Source: Company reports
Metro AG, the Germany-based international retailing company, reported a 1Q16 decline of 7.2% in EBIT before special items, to €828 million, which was below the consensus estimate of €861 million, according to S&P Capital IQ. The earnings were negatively affected by unfavorable exchange rates, particularly related to the weakness of the ruble. In Russia, the group has a strong presence, with 152 stores as of the end of the reporting period.
The group recorded a 41.6% increase in EBIT after special items, to €1.2 billion. The substantial increase resulted from the sale of the Vietnamese operations of Metro Cash & Carry, which led to special items income of €427 million.
EPS was €1.68 in 1Q16, above the consensus estimate of €1.47, according to S&P Capital IQ. Adjusted for special items, EPSfor the period amounted to €1.12.
Metro reported a revenue decline of 1.3% for the quarter. At €17.1 billion, revenue for the period was above the consensus estimate of €16.9 billion recorded by S&P Capital IQ. The decline in reported sales was mainly due to the negative impact of the weak ruble and a net decline of 11 units in the group’s store portfolio.

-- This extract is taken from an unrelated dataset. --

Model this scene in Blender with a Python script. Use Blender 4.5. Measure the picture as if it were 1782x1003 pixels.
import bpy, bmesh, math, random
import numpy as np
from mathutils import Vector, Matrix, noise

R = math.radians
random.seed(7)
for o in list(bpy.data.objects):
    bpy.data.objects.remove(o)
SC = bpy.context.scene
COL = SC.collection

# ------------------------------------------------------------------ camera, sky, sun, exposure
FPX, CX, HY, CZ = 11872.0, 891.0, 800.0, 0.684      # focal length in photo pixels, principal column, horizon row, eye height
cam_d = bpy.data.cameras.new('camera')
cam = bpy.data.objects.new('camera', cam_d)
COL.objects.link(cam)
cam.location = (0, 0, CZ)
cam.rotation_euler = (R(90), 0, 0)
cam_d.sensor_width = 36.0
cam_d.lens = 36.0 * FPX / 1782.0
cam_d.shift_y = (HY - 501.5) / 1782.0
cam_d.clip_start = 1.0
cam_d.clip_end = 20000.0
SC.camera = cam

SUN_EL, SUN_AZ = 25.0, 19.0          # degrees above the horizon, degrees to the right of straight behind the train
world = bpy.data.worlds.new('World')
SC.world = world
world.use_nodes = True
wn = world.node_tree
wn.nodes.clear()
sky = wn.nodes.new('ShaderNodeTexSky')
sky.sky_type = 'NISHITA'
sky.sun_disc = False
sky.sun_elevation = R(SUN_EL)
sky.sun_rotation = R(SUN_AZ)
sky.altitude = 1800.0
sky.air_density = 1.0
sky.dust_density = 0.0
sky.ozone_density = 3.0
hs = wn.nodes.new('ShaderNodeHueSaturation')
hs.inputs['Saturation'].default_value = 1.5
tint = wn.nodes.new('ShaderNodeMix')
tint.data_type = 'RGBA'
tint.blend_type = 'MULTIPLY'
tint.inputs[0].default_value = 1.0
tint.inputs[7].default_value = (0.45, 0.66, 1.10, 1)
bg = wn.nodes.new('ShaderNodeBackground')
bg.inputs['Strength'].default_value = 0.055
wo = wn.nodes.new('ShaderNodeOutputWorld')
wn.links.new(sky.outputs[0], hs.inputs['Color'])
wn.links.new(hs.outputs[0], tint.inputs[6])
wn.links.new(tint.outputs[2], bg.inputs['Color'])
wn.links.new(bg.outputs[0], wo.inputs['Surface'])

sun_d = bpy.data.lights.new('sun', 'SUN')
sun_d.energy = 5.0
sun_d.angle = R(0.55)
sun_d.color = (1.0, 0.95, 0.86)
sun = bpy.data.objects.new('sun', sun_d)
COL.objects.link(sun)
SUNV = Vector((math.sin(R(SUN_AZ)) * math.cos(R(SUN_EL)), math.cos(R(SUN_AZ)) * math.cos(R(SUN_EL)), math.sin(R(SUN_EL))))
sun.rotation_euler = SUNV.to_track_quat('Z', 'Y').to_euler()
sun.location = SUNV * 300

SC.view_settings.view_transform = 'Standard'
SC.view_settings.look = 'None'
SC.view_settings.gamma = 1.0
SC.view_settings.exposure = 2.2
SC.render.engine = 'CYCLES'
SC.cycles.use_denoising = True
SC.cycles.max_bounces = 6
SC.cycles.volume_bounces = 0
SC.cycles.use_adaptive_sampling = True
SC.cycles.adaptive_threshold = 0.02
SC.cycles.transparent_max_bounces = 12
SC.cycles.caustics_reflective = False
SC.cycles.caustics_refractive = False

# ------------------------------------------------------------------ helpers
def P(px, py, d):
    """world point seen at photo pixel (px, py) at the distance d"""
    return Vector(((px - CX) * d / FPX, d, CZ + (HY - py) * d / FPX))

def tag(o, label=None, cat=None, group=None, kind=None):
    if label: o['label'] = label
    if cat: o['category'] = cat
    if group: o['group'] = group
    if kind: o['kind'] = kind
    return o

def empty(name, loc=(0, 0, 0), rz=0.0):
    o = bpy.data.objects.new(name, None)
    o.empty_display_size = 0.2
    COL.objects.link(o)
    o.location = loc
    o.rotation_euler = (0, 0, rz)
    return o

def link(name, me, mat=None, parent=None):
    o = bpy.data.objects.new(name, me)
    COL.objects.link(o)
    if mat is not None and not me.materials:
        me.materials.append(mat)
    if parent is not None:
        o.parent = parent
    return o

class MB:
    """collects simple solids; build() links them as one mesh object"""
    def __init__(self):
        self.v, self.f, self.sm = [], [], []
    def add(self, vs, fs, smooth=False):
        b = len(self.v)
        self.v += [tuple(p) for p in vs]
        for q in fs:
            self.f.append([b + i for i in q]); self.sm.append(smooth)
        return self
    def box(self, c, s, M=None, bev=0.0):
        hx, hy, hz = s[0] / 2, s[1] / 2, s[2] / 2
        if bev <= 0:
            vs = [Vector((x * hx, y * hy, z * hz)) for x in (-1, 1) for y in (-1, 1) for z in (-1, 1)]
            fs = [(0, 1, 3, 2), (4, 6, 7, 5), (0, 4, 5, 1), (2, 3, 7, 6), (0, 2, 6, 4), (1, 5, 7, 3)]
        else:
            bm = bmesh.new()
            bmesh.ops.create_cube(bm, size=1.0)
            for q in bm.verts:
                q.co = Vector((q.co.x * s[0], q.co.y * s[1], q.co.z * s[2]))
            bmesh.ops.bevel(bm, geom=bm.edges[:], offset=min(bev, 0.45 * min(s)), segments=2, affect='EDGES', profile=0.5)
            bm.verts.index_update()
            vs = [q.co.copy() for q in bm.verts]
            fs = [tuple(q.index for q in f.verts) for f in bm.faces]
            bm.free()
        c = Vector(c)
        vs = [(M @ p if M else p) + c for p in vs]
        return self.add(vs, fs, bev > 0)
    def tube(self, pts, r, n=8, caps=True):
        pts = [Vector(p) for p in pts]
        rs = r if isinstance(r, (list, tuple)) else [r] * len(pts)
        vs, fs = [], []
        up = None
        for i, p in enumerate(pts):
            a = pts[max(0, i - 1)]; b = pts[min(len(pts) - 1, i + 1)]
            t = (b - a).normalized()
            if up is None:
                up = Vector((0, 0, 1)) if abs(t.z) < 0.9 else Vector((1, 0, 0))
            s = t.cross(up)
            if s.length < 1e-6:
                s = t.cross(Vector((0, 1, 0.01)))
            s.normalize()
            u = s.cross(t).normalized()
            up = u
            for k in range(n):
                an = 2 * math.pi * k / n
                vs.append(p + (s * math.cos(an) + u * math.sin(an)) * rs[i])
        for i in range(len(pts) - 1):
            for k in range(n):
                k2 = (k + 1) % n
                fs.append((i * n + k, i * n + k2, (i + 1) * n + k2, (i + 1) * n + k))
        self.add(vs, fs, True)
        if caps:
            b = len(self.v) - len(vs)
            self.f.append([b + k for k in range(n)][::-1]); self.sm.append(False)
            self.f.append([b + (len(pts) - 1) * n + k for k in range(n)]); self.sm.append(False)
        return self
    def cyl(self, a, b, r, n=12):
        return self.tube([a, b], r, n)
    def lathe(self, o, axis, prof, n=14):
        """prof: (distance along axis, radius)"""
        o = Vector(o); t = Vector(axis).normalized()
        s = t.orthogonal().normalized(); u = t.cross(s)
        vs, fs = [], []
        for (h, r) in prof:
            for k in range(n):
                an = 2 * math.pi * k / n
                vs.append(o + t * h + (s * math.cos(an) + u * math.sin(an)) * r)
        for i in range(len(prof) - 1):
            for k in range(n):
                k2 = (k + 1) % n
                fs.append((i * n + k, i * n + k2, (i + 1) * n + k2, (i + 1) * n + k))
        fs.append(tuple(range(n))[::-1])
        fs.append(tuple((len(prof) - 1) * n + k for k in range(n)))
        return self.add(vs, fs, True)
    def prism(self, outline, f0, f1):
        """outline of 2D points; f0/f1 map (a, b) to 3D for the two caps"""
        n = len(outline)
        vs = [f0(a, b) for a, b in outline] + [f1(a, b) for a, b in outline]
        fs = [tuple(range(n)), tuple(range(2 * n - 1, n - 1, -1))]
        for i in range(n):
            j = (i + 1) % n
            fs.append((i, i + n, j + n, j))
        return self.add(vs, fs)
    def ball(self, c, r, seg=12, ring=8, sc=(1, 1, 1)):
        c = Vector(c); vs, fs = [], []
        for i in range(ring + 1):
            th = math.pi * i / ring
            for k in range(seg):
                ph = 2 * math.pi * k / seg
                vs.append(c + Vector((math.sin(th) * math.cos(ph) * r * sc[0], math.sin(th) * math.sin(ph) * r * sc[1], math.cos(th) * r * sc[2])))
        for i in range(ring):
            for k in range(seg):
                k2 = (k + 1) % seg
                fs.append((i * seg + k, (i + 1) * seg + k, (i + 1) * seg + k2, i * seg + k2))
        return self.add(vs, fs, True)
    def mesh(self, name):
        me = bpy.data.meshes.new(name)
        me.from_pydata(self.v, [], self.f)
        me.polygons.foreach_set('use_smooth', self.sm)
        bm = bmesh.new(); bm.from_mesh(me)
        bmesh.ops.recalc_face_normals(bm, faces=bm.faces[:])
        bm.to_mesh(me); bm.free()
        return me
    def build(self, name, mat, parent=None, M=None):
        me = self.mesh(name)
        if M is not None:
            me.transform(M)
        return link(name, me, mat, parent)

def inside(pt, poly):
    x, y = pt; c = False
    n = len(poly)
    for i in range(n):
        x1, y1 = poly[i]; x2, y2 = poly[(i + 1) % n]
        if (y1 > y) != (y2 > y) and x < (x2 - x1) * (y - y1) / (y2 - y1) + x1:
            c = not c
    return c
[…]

Comps for the group were up 0.1% during the period, helped by the favorable momentum of Metro Cash & Carry (whose comps were up 0.2%) and electronics chain Media-Saturn (whose comps were up 0.4%). The latter chain had a positive Christmas trading period, particularly in Germany. However, group comps were held back by German hypermarket chain Real, whose comps fell 1.6%, dragged down by intense competition and deflationary food price trends.
Metro expects a slight increase in overall sales forFY16, driven by Metro Cash & Carry and Media-Saturn, despite an economic environment that is forecast to remain challenging. The group remains confident in its ability to generate earnings growth through the new fiscal year, thanks to its progress in transforming its business model; EBIT before special items is expected to rise slightly above the €1.5 billion achieved in FY15.
The 1Q16 results confirmed that Media-Saturn is the group’s best-performing retail division. Its online sales increased by 12% during the period. The Saturn Connect store in Cologne, which opened in October 2015, was voted “Store of the Year” by the German Retail Federation (HDE). Metro says the outlet is a prime example of the “digitalization” of store-based retail, and it has a strong focus on digital lifestyle products. The store’s product range includes lifestyle categories labeled as Connected Mobile (phones, notebooks and tablets), Connected Home (products and solutions for the networked home), Connected Fitness (wearables, action cameras and wellness products) and Connected Discovery (virtual reality glasses and “appcessories”).